>>>
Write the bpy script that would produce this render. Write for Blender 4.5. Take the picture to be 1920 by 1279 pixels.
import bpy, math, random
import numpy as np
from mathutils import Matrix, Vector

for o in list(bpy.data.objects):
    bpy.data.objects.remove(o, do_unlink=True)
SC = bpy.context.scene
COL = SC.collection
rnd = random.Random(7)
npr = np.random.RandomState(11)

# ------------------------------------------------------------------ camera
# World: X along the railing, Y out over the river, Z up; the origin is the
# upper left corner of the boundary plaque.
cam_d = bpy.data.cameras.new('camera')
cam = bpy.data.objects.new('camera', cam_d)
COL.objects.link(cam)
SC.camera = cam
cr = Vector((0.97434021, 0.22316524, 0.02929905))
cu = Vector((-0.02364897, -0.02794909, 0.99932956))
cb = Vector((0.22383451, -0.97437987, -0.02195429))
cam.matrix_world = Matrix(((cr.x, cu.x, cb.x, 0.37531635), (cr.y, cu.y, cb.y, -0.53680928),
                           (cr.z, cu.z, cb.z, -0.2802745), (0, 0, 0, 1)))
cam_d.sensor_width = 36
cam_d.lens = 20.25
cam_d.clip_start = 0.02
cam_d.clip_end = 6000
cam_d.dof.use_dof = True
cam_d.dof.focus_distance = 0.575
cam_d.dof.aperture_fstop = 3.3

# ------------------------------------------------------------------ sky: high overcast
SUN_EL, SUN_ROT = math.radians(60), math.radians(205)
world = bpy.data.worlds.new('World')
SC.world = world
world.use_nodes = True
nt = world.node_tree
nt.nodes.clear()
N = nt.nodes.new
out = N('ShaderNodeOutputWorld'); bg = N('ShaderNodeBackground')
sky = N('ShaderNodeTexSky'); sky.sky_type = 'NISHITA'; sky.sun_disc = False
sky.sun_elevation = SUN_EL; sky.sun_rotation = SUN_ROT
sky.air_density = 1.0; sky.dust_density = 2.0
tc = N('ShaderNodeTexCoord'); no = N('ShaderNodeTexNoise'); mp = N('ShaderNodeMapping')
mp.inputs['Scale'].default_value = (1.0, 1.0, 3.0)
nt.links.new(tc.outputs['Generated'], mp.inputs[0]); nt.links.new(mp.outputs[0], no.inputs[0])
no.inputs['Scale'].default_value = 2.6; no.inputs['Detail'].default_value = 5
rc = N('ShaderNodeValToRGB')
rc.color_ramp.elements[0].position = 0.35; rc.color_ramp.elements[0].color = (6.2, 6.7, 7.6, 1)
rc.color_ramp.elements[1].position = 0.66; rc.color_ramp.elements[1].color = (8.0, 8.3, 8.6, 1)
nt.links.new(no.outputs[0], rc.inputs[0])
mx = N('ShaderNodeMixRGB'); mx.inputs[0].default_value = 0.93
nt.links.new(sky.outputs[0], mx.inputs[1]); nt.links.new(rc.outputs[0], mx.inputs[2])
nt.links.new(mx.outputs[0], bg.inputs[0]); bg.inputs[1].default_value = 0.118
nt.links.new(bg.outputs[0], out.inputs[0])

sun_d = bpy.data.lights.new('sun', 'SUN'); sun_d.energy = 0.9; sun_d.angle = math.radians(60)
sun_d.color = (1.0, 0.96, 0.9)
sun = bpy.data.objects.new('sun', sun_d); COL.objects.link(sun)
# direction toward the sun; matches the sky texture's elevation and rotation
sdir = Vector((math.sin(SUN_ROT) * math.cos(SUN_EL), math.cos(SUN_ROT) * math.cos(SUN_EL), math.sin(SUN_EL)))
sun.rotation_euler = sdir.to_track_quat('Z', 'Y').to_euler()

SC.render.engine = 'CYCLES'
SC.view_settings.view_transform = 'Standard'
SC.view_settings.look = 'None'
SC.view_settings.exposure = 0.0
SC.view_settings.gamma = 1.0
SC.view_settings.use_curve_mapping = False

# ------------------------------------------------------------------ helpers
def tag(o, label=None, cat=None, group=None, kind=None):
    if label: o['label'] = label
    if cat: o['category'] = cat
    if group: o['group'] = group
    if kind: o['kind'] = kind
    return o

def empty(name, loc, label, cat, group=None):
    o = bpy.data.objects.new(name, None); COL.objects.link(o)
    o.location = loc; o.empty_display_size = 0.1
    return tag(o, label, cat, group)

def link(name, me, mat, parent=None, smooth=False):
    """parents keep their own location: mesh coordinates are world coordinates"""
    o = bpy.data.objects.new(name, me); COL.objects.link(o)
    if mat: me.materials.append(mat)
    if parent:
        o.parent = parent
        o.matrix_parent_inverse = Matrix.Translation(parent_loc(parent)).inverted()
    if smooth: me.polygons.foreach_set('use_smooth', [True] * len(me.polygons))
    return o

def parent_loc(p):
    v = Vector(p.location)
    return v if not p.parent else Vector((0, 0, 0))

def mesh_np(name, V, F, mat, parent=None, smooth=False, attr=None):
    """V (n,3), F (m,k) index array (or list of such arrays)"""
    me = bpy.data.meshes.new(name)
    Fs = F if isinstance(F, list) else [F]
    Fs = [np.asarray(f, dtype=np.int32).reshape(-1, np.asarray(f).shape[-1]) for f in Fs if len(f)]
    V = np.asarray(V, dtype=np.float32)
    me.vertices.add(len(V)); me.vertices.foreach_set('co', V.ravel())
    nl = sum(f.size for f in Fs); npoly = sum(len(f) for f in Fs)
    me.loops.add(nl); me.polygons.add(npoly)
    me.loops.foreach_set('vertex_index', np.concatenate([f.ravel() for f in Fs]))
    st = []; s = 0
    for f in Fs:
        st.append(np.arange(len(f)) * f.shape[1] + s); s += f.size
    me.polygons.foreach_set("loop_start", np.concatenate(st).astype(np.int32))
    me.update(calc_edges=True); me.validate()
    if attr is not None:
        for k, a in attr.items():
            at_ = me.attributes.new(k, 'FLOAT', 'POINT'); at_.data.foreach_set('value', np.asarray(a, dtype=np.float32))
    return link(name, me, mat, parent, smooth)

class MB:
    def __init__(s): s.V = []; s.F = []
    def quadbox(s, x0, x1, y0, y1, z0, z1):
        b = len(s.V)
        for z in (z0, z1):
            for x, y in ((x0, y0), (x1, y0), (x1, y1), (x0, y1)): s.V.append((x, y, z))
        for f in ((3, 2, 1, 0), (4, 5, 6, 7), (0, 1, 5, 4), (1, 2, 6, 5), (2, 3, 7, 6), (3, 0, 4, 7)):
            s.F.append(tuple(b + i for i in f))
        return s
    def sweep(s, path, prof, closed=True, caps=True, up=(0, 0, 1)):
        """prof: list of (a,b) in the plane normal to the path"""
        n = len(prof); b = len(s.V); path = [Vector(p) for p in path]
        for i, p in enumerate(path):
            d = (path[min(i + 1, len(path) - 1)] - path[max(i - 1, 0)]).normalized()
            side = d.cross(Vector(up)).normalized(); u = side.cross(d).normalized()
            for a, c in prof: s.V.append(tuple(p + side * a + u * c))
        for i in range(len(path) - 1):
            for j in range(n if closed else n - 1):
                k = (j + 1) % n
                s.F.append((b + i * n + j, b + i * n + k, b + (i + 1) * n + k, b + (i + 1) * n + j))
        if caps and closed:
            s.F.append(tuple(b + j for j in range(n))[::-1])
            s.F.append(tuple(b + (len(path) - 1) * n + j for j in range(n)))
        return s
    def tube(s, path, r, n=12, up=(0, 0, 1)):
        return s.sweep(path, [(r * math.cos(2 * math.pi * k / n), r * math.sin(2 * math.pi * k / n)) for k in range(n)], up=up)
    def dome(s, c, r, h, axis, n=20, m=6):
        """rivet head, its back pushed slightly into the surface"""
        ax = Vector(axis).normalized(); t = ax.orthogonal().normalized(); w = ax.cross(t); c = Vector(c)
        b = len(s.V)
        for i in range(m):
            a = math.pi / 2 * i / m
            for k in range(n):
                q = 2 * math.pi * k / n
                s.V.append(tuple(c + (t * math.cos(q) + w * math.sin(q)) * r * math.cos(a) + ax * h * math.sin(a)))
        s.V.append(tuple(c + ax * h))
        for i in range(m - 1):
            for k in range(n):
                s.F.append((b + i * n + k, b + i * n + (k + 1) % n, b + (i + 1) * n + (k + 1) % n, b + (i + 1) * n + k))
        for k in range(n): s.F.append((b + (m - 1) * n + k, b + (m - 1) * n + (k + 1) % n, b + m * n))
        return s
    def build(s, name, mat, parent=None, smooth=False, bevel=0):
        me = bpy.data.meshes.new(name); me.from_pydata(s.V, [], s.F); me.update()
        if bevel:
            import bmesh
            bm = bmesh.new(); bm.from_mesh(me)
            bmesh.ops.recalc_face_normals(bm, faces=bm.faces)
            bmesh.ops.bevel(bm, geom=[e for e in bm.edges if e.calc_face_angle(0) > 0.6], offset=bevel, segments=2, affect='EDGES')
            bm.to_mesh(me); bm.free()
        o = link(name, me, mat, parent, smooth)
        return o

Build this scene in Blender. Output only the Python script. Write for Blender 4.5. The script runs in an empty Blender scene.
<<<
__What you should do__
Quote the listing above from its first line to the line with "npr = np.random.RandomState(11)", inclusive, and add nothing.

__Solution to this problem__
Write the bpy script that would produce this render. Write for Blender 4.5. Take the picture to be 1920 by 1279 pixels.
import bpy, math, random
import numpy as np
from mathutils import Matrix, Vector

for o in list(bpy.data.objects):
    bpy.data.objects.remove(o, do_unlink=True)
SC = bpy.context.scene
COL = SC.collection
rnd = random.Random(7)
npr = np.random.RandomState(11)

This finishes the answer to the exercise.